Reflections of an Artist in a Changing World
Now that I'm past fifty, I find myself reflecting on my artistic journey and the shifts happening in the art world. It's been a long road, one filled with passion, dedication, and countless hours spent in studies, internal reflection, visit exhibition, speaking with Gallerist & Curators and in front of the canvas, trying to capture a moment, a feeling, or a fleeting idea that begged to be expressed. I've devoted time, energy, and so much love to painting, yet the results have not come in the way I had hoped. And when I talk about results, I mostly mean financial ones, the kind that allows an artist to live off their work, to sustain themselves and perhaps even thrive through their art.

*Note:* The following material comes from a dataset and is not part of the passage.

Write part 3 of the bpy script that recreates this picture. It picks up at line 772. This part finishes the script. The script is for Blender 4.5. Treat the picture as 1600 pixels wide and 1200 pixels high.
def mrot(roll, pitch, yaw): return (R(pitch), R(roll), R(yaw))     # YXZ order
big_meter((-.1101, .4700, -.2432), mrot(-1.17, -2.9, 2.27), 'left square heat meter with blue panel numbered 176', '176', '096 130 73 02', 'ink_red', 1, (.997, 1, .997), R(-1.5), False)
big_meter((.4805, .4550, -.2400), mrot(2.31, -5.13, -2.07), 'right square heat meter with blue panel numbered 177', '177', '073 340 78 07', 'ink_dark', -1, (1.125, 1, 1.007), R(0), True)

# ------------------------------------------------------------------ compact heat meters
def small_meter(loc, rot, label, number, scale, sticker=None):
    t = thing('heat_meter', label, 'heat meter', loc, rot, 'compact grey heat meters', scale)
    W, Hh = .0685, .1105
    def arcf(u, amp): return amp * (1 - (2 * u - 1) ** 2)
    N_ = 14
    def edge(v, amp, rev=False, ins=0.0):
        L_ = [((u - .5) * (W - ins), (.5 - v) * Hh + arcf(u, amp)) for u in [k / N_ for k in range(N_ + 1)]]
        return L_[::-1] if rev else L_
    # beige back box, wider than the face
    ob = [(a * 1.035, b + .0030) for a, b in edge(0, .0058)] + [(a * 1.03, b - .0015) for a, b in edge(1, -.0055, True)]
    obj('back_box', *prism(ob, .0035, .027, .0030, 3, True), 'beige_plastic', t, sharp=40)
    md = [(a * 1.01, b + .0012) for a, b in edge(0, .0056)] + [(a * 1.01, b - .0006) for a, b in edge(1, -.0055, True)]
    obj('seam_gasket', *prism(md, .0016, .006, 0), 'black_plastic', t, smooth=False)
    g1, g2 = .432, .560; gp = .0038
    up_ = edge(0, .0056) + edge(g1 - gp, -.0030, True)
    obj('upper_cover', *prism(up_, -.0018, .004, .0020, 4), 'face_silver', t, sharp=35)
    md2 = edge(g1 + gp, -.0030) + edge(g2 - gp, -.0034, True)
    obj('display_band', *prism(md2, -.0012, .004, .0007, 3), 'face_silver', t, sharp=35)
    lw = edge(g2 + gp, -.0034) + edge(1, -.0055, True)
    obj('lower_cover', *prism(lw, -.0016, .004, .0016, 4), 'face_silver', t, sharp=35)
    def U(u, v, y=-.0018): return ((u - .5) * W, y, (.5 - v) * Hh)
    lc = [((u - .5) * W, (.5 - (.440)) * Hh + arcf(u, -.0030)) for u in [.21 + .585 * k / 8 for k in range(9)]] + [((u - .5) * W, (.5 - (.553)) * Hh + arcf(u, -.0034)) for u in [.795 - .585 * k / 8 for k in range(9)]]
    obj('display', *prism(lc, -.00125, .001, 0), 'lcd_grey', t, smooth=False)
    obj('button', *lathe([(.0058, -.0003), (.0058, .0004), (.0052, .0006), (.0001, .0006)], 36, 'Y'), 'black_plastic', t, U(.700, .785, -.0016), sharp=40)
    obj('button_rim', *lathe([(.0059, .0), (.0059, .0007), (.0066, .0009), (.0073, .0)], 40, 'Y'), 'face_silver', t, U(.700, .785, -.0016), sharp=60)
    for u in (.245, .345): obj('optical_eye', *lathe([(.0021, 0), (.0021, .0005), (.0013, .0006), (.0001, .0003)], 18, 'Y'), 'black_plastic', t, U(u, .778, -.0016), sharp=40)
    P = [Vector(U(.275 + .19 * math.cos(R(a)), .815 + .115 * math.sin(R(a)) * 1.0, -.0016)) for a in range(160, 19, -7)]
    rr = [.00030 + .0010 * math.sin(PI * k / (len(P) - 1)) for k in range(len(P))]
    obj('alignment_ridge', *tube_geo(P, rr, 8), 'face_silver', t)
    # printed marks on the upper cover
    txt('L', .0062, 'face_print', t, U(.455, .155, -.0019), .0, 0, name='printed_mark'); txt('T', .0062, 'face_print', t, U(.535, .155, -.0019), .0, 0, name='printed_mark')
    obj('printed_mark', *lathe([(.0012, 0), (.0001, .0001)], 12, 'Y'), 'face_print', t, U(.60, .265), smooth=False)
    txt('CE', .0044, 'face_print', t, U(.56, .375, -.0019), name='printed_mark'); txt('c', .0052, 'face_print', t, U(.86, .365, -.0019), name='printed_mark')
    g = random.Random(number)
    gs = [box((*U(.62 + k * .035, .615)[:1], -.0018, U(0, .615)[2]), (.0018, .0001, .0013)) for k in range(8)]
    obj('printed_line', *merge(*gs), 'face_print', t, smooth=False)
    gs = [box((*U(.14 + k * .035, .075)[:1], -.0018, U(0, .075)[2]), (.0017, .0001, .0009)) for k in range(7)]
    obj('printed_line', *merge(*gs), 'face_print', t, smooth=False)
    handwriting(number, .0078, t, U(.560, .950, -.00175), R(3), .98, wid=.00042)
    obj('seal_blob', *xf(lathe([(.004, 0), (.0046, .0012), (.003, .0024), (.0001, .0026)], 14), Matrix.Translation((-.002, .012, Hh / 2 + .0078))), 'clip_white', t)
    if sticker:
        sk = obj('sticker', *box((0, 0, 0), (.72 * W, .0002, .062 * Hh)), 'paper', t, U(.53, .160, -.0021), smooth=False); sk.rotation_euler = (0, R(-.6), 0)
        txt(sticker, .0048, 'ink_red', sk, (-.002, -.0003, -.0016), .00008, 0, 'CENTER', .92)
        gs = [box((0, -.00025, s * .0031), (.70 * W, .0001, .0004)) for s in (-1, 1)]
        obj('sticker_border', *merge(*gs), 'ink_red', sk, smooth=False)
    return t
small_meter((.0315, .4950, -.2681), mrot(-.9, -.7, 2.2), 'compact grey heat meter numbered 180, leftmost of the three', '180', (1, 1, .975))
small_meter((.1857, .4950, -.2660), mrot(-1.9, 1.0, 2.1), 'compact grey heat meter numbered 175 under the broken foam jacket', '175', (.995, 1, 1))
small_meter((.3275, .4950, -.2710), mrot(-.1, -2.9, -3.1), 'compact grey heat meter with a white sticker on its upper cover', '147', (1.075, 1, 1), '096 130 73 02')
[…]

From the very beginning, I never sought fame. I wasn't interested in becoming a household name or being celebrated in the circles of high art. My goal was much simpler: to share my vision, to connect with others through what I created, and to make a modest living doing what I loved. Perhaps it was this very attitude, this reluctance to chase the spotlight or conform to the demands of the market, that held me back from achieving the kind of recognition and financial success that would allow me to live solely from my art.

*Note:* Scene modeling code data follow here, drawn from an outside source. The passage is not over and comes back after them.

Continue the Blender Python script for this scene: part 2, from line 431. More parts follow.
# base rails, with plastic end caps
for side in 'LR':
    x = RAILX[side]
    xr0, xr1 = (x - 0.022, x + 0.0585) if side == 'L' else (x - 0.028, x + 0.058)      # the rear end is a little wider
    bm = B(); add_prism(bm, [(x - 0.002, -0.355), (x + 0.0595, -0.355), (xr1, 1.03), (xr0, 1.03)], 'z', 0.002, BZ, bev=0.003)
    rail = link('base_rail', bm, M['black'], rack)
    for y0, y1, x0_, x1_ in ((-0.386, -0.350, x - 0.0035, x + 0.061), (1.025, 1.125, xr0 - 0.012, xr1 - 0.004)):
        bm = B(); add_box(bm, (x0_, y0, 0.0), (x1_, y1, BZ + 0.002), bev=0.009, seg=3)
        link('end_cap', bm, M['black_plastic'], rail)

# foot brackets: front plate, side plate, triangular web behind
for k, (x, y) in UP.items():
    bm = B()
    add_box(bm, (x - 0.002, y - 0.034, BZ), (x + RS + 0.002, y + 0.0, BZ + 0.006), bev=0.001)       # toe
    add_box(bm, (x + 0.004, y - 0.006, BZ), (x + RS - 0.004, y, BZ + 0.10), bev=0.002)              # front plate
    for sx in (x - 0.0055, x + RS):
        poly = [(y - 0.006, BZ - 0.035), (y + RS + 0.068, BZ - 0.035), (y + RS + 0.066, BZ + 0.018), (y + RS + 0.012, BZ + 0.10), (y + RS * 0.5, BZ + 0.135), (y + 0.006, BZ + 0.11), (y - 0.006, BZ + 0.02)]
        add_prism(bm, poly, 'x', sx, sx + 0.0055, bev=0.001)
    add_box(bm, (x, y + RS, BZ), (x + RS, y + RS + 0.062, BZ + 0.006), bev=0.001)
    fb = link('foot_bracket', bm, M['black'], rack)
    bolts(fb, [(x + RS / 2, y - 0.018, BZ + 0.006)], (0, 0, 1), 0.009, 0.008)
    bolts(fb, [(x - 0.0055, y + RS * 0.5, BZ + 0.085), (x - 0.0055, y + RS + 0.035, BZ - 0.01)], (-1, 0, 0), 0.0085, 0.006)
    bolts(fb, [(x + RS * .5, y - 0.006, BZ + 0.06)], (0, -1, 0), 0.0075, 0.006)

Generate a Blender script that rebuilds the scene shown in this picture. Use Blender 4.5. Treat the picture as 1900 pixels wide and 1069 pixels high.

It's not easy to admit, but after so many years, I realize that I haven't managed to be recognized as an artist or to make a living from what I create. This thought is a burden I carry, a weight that sits heavily on my shoulders. I know I am not alone in this struggle; there are countless other artists who, like me, have poured their hearts into their work only to find that the world is indifferent to their efforts. We chose art as our means of expression, as our way of giving meaning to our existence, but we are met with the harsh reality that passion and dedication are not always enough to make ends meet.
There is a kind of loneliness that comes with this realization, a sense that despite all the love and care I've poured into my work, the world hasn't found a place for me. It makes me question myself, question whether I should have done things differently. Perhaps if I had focused more on gaining visibility, if I had been more strategic in my approach, if I had played the game the way others have, things might have turned out differently. But even as I reflect on these missed opportunities, I cannot bring myself to regret the choices I've made. And then I wonder: am I a good artist or a bad one? Is it my art that lacks something, or is it my inability to sell it, to make it visible in a way that the world would appreciate? Sometimes, it's hard to separate the value of what I create from the way it's received by others. Have I failed because my art isn't good enough, or because I haven't mastered the art of selling myself? Despite these questions, I have always chosen authenticity over conformity, truth over convenience. I paint for myself, for my soul, and that has always been enough for me, at least on an emotional level.
And yet, I recognize how difficult it is to live in this world when the art you create cannot support you. The constant struggle to pay bills, the nagging worry about the future, the sense of being undervalued, all of these things can take their toll on even the most passionate of souls. There are days when I feel defeated, when I wonder if it's all worth it, if perhaps I should have chosen a different path. But then there are moments, those precious, fleeting moments, when I stand in front of a finished painting and feel a profound sense of peace, of fulfillment. In those moments, I remember why I chose this life, why I continue to pick up the brush even when it seems like no one is watching.
To those who are experiencing a similar situation, I say: you are not alone. We are part of a silent, unseen community of creators who continue to work, not for fame or fortune, but for the love of the craft. Let us keep creating, even if the world seems unwilling to listen. Recognition doesn't have to be our only measure of worth. We are more than our material successes. We are artists because we have the courage to keep painting, even when it feels like no one is watching, even when it feels like the world has turned its back on us. I will continue anyway, not for hopes of success or recognition, but for the love that I have for art, for the love that has always driven me and will continue to do so, no matter the outcome.
And if it’s any comfort to someone, it’s the same experience that artists like Van Gogh and Modigliani endured throughout their lives.